Recensioni / Il tutto (o quasi) di un anarchitetto

«Bisognerebbe rinascere oppure parlare con J. D.». Così recita ermeticamente una sentenza che si trova ne L'anarchitetto di Gianni Pettena, uscito da Guaraldi nel 1973. Il termine torna in tutte le discussioni critiche su uno dei fondatori dell'architettura radicale, spesso fatto oggetto di discussioni in gioventù per i suoi attraversamenti di molte discipline artistiche, che iniziò a Firenze un percorso che lo ha portato in tutto il mondo. Nel 1968 aveva realizzato una installazione destinata a lasciare un segno: Dialogo Pettena-Arnolfo a San Giovanni Valdarno e nel 1970 andava ad abitare nel palazzo degli artisti in piazza Donatello, narrando in un articolo sulla rivista «Domus» la sua visione. «Era la mia prima casa e io sapevo che tutto doveva accadere in questa stanza vuota oppure che in questa stanza vuota poteva accadere di tutto ma questo tutto doveva valere la pena di essere vissuto. Volevo che si riempisse piano piano a ricostruire un disegno buono, umano, in cui si potesse stare, e ognuno entrandovi potesse essere sincero se lo voleva. Oppure potesse fuggirne se non ci riusciva».

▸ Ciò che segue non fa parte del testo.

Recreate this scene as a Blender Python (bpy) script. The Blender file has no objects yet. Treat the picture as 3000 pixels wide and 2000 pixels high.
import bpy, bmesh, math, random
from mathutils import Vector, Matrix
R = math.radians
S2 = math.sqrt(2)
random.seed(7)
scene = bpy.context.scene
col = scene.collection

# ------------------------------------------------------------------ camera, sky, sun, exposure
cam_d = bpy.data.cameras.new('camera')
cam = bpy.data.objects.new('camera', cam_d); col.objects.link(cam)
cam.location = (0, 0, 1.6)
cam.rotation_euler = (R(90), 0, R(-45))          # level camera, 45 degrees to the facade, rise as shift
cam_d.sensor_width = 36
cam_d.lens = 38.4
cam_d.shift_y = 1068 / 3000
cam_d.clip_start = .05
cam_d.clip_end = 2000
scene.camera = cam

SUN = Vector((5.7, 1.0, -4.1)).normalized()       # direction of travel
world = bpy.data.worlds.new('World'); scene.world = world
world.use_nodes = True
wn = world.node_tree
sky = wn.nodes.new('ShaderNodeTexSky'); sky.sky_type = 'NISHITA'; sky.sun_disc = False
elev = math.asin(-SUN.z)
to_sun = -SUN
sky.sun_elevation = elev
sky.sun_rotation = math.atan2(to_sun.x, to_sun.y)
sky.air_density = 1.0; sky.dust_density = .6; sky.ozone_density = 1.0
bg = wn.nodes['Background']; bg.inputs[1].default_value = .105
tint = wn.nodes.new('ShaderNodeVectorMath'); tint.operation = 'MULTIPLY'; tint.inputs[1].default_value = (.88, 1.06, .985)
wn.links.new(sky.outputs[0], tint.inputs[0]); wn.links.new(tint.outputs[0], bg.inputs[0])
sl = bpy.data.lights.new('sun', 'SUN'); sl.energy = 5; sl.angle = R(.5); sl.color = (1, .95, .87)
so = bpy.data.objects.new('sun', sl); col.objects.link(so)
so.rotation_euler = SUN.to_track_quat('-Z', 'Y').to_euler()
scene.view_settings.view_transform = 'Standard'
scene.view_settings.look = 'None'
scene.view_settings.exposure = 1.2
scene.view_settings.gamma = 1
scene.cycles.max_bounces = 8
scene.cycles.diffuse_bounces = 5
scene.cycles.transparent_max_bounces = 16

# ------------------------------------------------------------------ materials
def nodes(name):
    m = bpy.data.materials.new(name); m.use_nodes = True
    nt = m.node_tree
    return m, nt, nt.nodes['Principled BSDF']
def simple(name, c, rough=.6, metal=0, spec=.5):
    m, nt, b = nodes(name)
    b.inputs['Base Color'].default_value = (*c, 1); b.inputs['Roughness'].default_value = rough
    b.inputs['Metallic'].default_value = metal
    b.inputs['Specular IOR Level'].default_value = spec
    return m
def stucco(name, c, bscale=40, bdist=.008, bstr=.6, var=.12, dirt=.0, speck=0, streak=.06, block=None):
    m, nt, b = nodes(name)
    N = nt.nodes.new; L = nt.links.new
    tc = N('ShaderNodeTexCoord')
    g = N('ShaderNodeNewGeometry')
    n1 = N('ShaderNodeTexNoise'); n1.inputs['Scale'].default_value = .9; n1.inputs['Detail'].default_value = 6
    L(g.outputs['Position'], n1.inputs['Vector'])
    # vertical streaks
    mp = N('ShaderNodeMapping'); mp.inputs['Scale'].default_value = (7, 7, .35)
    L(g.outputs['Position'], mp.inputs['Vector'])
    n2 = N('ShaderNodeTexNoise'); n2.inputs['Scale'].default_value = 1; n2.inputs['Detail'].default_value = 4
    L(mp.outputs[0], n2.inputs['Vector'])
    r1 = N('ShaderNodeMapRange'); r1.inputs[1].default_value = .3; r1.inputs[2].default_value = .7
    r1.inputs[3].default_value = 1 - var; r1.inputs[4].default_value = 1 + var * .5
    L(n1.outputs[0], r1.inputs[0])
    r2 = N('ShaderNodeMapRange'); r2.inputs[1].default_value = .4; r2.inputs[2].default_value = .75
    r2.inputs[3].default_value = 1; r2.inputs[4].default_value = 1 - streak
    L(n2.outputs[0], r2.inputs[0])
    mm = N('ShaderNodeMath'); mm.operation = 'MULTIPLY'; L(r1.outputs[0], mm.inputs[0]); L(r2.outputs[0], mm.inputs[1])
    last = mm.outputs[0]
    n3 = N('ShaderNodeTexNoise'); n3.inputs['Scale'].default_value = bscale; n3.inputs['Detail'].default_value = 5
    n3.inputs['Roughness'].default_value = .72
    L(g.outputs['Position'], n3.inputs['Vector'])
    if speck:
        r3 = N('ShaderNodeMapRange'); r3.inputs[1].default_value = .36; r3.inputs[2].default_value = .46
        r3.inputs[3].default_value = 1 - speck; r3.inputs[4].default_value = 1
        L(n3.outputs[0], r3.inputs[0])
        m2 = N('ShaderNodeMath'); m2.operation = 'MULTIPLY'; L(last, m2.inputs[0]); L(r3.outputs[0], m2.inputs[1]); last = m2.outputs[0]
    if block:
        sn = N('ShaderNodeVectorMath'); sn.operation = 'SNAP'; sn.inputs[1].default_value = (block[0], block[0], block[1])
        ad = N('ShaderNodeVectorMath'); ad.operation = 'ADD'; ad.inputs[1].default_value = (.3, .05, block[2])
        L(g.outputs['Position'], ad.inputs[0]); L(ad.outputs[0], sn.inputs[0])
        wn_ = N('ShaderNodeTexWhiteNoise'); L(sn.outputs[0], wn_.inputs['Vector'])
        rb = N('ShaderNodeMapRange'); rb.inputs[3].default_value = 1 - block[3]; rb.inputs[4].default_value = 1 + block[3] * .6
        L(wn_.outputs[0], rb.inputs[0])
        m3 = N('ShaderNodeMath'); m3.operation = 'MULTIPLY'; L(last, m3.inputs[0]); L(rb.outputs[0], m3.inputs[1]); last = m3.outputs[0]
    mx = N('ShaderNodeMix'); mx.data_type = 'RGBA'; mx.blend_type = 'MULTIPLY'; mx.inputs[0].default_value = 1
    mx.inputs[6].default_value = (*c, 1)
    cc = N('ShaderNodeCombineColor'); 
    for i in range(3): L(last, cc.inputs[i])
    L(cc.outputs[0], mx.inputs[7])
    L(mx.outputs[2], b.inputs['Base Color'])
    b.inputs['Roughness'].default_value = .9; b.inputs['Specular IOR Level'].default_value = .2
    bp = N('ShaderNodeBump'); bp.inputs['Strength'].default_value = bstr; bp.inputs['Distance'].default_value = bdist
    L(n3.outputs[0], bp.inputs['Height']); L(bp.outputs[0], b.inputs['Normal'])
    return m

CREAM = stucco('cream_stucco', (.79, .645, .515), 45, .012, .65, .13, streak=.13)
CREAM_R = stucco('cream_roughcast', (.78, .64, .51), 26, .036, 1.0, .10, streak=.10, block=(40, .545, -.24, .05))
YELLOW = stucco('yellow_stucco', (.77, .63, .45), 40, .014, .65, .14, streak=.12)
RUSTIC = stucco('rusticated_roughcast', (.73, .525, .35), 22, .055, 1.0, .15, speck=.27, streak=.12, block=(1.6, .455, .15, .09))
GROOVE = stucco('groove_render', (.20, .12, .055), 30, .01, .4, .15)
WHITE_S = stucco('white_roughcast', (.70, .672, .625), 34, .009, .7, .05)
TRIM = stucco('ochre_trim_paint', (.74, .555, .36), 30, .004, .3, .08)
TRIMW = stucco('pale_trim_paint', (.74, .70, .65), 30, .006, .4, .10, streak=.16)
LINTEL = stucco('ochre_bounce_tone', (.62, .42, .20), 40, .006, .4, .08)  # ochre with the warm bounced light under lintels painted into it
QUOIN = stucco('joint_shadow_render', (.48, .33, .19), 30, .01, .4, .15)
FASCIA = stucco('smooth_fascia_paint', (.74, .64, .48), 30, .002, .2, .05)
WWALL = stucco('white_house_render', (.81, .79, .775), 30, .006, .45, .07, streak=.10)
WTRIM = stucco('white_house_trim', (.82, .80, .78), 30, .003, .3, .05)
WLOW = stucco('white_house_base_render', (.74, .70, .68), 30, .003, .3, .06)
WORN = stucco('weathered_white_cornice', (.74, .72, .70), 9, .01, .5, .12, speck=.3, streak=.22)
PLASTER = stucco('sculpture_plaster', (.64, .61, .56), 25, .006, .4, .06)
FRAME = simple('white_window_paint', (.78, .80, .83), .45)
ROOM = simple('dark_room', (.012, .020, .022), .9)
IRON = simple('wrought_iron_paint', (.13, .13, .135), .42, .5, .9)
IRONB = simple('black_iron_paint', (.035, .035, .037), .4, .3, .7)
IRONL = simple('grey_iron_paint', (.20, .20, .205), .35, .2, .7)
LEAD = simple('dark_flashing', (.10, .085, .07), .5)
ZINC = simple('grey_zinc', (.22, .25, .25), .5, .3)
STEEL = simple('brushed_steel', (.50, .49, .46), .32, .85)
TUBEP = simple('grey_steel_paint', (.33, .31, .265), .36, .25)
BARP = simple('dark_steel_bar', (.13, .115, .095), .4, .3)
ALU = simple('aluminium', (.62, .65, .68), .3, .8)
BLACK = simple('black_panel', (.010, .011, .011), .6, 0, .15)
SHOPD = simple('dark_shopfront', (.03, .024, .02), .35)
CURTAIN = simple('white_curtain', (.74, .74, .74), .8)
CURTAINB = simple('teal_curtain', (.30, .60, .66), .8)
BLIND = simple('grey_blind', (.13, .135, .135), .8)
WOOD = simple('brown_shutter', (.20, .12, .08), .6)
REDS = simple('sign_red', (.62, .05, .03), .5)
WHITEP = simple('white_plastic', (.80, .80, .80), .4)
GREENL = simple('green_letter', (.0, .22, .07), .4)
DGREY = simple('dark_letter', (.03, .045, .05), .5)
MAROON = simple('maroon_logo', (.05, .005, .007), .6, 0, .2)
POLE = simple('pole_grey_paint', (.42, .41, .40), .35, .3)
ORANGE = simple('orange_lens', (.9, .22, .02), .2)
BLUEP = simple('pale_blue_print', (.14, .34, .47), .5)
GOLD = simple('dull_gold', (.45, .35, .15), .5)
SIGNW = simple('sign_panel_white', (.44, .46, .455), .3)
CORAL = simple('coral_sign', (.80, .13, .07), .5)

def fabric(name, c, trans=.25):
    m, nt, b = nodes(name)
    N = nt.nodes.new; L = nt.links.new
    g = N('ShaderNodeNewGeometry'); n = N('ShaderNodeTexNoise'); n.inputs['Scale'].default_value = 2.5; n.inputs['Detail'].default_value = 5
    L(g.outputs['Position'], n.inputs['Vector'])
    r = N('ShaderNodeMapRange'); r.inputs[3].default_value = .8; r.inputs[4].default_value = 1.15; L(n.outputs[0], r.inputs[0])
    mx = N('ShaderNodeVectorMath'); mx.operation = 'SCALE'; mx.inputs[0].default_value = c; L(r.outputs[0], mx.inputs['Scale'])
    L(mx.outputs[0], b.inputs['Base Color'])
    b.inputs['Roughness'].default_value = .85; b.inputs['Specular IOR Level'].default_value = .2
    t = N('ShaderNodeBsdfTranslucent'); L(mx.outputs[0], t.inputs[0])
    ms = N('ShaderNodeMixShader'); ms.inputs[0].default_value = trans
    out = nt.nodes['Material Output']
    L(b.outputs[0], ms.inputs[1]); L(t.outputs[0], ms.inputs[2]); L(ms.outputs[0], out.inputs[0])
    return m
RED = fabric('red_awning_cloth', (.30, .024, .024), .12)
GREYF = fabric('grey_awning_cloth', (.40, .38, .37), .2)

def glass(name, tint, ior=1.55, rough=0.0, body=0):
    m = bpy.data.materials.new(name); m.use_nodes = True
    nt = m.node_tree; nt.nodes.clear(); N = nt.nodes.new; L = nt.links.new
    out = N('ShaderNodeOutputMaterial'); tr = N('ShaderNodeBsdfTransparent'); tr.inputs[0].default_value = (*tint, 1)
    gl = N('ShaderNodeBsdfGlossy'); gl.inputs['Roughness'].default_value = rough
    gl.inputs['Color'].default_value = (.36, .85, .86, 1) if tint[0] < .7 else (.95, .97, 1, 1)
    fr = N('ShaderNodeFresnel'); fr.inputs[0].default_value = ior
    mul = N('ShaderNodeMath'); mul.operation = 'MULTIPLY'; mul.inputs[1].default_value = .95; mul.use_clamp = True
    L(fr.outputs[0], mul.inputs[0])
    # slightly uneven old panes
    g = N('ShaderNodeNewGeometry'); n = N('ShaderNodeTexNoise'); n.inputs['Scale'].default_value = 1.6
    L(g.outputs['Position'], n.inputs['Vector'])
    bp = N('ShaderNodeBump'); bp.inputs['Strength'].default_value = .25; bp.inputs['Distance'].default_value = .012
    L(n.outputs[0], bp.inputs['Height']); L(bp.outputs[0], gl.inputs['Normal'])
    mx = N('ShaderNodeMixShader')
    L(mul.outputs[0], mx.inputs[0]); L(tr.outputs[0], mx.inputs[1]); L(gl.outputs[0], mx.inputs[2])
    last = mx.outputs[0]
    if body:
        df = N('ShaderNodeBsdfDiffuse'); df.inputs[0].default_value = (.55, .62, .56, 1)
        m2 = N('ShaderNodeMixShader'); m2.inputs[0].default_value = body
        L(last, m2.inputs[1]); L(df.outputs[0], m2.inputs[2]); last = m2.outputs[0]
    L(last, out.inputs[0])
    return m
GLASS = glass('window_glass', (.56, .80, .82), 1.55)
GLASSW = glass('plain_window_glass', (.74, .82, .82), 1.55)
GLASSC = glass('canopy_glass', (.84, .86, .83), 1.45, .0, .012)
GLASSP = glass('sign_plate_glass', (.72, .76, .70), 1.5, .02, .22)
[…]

Sullo sfondo lunghe conversazioni con Ettore Sottsass, che raccontava l'India e il Giappone, luoghi in cui le case erano di materie fragili e andavano accudite come esseri umani. Ora progetti, scritti, realizzazioni si trovano in un grande libro celebrativo edito da Quodlibet, a cura di Pino Brugellis, Alberto Salvadori e Elisabetta Trincherini, dal titolo assai preciso Tutto, tutto, tutto... o quasi.